# Stated exercise
Repeat every line, exactly, from the very first through the one where "56), .15), o)" appears. Add nothing else.

# Dataset excerpts
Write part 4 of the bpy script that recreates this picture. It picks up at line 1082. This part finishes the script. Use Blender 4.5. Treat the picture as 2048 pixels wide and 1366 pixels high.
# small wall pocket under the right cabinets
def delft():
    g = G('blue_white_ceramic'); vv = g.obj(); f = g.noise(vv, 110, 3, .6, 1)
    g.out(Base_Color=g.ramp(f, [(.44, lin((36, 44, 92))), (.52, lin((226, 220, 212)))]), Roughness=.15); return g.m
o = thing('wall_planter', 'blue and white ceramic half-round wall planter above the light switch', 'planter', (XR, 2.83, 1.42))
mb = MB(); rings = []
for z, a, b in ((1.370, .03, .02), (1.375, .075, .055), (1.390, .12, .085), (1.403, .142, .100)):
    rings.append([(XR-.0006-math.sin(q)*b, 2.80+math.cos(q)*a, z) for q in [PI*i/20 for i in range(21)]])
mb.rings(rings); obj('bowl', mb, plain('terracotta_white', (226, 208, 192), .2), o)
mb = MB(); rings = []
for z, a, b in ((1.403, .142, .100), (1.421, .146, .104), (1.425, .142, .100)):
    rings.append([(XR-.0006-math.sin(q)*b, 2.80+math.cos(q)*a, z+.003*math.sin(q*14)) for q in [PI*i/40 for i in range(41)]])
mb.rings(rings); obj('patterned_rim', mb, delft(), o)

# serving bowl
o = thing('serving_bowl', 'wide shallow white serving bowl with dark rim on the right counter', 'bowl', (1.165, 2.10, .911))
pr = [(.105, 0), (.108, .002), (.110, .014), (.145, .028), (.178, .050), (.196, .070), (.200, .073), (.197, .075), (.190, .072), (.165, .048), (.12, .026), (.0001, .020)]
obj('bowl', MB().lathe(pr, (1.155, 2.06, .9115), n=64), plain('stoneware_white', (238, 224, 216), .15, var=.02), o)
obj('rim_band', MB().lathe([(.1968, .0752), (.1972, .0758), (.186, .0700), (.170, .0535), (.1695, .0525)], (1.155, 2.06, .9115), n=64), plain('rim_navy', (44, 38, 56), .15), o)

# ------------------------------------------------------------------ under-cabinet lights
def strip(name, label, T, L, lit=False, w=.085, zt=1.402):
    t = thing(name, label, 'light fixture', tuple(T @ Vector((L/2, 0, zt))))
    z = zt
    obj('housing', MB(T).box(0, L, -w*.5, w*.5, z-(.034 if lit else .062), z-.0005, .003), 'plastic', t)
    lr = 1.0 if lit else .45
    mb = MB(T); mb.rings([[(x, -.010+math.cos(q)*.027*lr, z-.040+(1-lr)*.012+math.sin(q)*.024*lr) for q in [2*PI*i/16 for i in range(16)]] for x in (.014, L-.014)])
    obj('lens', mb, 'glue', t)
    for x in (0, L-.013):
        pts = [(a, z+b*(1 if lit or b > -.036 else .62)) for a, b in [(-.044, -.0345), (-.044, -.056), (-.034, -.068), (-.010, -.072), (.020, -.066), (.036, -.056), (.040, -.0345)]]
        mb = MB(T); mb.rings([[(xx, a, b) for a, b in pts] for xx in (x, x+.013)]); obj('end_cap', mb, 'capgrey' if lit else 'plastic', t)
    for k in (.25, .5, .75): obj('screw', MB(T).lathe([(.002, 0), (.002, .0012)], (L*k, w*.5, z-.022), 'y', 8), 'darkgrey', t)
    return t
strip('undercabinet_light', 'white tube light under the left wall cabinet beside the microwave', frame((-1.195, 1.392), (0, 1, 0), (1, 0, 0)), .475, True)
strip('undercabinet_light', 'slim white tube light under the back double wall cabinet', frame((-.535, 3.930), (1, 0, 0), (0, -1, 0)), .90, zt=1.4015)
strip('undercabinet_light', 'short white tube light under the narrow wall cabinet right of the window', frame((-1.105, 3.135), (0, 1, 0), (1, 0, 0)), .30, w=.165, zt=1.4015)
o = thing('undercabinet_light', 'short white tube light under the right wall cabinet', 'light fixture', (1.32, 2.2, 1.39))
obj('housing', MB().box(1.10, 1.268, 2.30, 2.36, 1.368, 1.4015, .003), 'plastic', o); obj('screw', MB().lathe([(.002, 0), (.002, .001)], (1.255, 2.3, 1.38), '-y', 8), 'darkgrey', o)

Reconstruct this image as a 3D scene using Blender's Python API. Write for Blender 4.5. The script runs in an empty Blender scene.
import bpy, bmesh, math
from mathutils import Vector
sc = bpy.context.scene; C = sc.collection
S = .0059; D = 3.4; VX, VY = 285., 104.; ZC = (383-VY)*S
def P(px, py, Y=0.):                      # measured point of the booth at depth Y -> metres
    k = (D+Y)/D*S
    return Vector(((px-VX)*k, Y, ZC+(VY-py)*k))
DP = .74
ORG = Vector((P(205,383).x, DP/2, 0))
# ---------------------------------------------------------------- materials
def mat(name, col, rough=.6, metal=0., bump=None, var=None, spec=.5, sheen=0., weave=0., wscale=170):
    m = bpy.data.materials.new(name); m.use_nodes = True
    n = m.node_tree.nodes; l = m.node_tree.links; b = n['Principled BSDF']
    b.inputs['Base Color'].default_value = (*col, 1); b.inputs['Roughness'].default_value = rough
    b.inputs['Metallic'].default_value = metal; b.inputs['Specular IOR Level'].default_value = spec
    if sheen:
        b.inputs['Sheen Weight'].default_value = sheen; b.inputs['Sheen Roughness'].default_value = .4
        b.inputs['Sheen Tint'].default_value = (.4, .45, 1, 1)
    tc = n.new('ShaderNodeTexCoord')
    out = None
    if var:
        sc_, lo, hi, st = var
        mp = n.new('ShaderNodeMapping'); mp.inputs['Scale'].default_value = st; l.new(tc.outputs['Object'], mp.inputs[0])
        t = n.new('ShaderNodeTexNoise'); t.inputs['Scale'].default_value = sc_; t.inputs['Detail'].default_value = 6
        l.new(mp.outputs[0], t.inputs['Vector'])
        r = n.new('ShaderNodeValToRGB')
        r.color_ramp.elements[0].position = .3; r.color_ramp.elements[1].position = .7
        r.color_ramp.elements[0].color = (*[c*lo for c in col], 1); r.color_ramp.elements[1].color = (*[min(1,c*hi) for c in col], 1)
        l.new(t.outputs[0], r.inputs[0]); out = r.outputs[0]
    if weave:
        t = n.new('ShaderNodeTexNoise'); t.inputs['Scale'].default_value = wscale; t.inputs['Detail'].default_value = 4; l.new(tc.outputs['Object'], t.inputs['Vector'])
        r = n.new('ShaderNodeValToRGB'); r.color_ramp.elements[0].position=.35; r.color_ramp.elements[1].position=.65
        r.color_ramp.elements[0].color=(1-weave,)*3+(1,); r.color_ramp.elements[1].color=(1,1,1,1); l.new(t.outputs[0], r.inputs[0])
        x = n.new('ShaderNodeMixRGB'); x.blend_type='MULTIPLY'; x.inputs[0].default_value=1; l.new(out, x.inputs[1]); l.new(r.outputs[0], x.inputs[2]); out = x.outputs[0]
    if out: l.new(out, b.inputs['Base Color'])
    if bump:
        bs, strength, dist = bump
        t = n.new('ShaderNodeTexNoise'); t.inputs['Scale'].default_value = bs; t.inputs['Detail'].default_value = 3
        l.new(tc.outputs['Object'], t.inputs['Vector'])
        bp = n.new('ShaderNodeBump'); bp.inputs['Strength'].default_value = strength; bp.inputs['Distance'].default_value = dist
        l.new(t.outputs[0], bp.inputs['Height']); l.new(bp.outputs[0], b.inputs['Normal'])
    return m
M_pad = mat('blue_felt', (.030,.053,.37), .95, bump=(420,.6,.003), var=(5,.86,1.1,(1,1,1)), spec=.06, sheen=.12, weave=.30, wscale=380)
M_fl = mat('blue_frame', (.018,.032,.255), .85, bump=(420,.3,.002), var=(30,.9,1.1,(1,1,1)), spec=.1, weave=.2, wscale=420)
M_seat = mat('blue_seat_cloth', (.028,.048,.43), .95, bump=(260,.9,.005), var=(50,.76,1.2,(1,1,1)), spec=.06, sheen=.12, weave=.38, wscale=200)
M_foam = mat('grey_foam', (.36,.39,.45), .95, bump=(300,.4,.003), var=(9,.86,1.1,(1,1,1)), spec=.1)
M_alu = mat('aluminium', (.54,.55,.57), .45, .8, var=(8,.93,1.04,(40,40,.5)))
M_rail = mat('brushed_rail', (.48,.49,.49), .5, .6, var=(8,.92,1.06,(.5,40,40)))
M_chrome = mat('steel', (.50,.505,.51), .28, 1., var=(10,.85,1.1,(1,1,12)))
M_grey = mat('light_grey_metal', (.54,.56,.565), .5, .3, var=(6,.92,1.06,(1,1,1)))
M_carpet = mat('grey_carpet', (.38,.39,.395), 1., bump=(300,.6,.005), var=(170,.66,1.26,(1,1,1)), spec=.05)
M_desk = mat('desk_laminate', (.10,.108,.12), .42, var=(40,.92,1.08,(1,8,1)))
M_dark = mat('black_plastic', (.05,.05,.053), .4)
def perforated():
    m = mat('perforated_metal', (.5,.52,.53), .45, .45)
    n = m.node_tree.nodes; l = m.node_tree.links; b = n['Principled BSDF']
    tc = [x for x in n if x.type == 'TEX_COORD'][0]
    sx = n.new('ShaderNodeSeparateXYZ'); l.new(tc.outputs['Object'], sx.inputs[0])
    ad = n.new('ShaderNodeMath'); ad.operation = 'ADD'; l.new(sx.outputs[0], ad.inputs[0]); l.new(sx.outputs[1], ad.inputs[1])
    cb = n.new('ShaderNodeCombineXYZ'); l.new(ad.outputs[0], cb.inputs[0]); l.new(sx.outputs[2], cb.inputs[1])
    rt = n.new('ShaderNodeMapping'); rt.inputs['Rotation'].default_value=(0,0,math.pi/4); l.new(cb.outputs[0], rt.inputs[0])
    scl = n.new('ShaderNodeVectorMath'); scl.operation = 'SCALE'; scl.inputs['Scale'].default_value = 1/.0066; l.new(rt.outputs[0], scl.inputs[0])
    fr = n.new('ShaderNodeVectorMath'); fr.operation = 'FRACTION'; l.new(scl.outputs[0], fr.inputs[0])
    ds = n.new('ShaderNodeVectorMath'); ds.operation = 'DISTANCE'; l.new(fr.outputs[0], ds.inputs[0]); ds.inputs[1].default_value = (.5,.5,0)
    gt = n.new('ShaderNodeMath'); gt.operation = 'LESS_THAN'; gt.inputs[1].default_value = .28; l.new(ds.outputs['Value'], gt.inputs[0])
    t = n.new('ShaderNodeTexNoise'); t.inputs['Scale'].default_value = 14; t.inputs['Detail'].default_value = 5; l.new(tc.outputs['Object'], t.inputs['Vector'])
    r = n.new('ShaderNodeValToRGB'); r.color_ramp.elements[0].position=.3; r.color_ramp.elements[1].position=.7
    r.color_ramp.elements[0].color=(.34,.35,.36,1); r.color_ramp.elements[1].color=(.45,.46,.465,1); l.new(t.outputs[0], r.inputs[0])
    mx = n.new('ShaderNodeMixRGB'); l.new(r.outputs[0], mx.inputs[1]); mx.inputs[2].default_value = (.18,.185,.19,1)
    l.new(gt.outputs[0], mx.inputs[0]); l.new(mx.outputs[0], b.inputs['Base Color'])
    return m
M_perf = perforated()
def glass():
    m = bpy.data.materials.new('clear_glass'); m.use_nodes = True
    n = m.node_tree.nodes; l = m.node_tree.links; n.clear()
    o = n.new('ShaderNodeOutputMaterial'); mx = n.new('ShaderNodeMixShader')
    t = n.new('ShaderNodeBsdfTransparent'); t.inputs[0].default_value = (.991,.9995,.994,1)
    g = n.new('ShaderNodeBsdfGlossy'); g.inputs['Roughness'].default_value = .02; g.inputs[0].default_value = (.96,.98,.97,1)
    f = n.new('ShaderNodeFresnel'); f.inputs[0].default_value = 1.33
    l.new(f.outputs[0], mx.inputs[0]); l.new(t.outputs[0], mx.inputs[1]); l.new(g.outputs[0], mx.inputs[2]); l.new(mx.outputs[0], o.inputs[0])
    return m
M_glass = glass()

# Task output
Write part 4 of the bpy script that recreates this picture. It picks up at line 1082. This part finishes the script. Use Blender 4.5. Treat the picture as 2048 pixels wide and 1366 pixels high.
# small wall pocket under the right cabinets
def delft():
    g = G('blue_white_ceramic'); vv = g.obj(); f = g.noise(vv, 110, 3, .6, 1)
    g.out(Base_Color=g.ramp(f, [(.44, lin((36, 44, 92))), (.52, lin((226, 220, 212)))]), Roughness=.15); return g.m
o = thing('wall_planter', 'blue and white ceramic half-round wall planter above the light switch', 'planter', (XR, 2.83, 1.42))
mb = MB(); rings = []
for z, a, b in ((1.370, .03, .02), (1.375, .075, .055), (1.390, .12, .085), (1.403, .142, .100)):
    rings.append([(XR-.0006-math.sin(q)*b, 2.80+math.cos(q)*a, z) for q in [PI*i/20 for i in range(21)]])
mb.rings(rings); obj('bowl', mb, plain('terracotta_white', (226, 208, 192), .2), o)
mb = MB(); rings = []
for z, a, b in ((1.403, .142, .100), (1.421, .146, .104), (1.425, .142, .100)):
    rings.append([(XR-.0006-math.sin(q)*b, 2.80+math.cos(q)*a, z+.003*math.sin(q*14)) for q in [PI*i/40 for i in range(41)]])
mb.rings(rings); obj('patterned_rim', mb, delft(), o)

# serving bowl
o = thing('serving_bowl', 'wide shallow white serving bowl with dark rim on the right counter', 'bowl', (1.165, 2.10, .911))
pr = [(.105, 0), (.108, .002), (.110, .014), (.145, .028), (.178, .050), (.196, .070), (.200, .073), (.197, .075), (.190, .072), (.165, .048), (.12, .026), (.0001, .020)]
obj('bowl', MB().lathe(pr, (1.155, 2.06, .9115), n=64), plain('stoneware_white', (238, 224, 216), .15, var=.02), o)
obj('rim_band', MB().lathe([(.1968, .0752), (.1972, .0758), (.186, .0700), (.170, .0535), (.1695, .0525)], (1.155, 2.06, .9115), n=64), plain('rim_navy', (44, 38, 56), .15), o)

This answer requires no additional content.